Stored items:

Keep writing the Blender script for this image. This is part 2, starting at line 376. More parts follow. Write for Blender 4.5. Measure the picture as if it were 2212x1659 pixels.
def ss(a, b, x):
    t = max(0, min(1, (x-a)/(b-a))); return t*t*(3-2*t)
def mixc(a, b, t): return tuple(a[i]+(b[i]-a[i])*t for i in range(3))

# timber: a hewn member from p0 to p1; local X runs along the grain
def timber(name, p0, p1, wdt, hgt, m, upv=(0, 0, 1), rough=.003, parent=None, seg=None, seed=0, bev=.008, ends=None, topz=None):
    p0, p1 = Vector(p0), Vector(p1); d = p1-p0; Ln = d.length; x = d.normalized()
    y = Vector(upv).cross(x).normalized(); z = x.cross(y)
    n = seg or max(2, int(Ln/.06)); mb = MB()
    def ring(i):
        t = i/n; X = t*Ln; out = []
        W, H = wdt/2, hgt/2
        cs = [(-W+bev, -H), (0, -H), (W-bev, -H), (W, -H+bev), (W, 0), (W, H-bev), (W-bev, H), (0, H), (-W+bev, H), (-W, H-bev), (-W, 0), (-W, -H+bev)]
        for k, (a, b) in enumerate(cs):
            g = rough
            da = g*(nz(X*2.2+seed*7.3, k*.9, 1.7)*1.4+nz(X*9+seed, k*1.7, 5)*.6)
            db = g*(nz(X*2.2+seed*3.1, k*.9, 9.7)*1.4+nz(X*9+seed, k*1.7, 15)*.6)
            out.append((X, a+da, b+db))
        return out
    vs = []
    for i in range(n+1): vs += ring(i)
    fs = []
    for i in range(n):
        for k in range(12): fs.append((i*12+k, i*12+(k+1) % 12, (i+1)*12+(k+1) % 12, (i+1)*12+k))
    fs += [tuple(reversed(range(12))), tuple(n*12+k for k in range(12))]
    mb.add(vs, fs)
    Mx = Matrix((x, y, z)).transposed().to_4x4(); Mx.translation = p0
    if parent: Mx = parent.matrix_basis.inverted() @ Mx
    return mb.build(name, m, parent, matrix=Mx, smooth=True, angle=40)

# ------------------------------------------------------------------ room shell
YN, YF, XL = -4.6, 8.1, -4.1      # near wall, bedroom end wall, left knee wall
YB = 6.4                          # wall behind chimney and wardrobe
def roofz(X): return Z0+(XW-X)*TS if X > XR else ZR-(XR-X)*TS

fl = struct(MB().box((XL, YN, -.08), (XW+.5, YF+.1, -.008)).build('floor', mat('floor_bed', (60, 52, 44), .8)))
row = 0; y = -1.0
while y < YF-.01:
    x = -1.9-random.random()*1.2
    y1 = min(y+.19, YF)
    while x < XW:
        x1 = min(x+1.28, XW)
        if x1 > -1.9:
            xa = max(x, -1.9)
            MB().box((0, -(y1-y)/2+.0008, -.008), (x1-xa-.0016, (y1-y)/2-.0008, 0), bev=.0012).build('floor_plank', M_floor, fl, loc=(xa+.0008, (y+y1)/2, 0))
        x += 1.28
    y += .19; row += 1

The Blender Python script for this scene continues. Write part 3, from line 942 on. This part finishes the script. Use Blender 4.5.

_Exercise goal_
Include the first line, the line containing "def mixc(a, b, t): return", and every line between them, copied exactly from the material above; output no other line.

_Response to the exercise_
Keep writing the Blender script for this image. This is part 2, starting at line 376. More parts follow. Write for Blender 4.5. Measure the picture as if it were 2212x1659 pixels.
def ss(a, b, x):
    t = max(0, min(1, (x-a)/(b-a))); return t*t*(3-2*t)
def mixc(a, b, t): return tuple(a[i]+(b[i]-a[i])*t for i in range(3))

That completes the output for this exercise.